Immediately sourced reliable Salesforce.com technical resources beginning with a developer, then a senior developer of good repute as well as a bonus, a Salesforce architect who was very capable.  The latter provided sales effort an enormous flexibility not initially planned for in strategy.  It boosted what we could deliver as well as charge through to size and types of projects.  Specifically, it attracted the attention of other Salesforce sales people and allowed us to expand first into the higher education vertical.  Then we expanded the type of projects we can do with Exact Targeting (marketing software) that Salesforce.com eventually purchased.  We also initiated projects with Service Cloud from Salesforce.  Internally, the firm provided a dedicated marketing resources as well as the practice grew from one to twelve resources.  Soon we began to gain regionally brand names in business and higher education such as C2 Event Centre Phi through to HEC local university and by the end of the first year we were trending just under $2M in revenue growth.

The second year expanded upon the project size, complexities and more.  For example, sales worked an opportunity with a college where it was Salesforce.com who invited us to participate (reflecting a huge change in our partnership).  The main pain that the college was facing was a lost of up to 30% of its potential students to a rival college.  As we progressed into the first calendar quarter, the opportunity listed all the twelve stakeholders involved in this opportunity from President to their IT Director, Admission Director and IT team.  Yet, they hesitate given the size of the project requested or just under $300K.  Bottom line, we secured the deal in less than four months of prospecting, demos, statement of work and so on.  This deal was the foundation for huge gains in the second year and well beyond initial sales strategy projections.

What made this project a success was planning a strategy to provide a lay of the land so to speak, both positives and negatives as briefly outlined.  Just as important was the ‘doing’ beginning with marketing and sales persistence, in nice, positive and helpful fashion.  If the hard work was not put in, then we likely would not have been lucky with provided list and sourced technical resources.  The rest of the success reviewing and adapting as we proceeded and maintaining consistency with the basics, the approach and value promotion.

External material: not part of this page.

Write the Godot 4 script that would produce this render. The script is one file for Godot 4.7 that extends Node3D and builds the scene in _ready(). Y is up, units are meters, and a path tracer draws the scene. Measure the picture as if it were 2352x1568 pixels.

Behind this case study were my skills, experience, and competencies with:

  • Market research which help size up what we have and we are up against
  • Putting the research into a viable sales strategy that provided us  with the best chance of winning.  It also required a lot of my people engagement skills
  • Addressing political aspect of Salesforce.com partnership with my people engagement skills as well
  • Marketing and Sales expertise from lead qualification through to prospecting and of course closing.
  • Leading by example, the firm’s newly minted Salesforce.com practice with twelve resources from marketing, to project manager, developer, architect and trainers.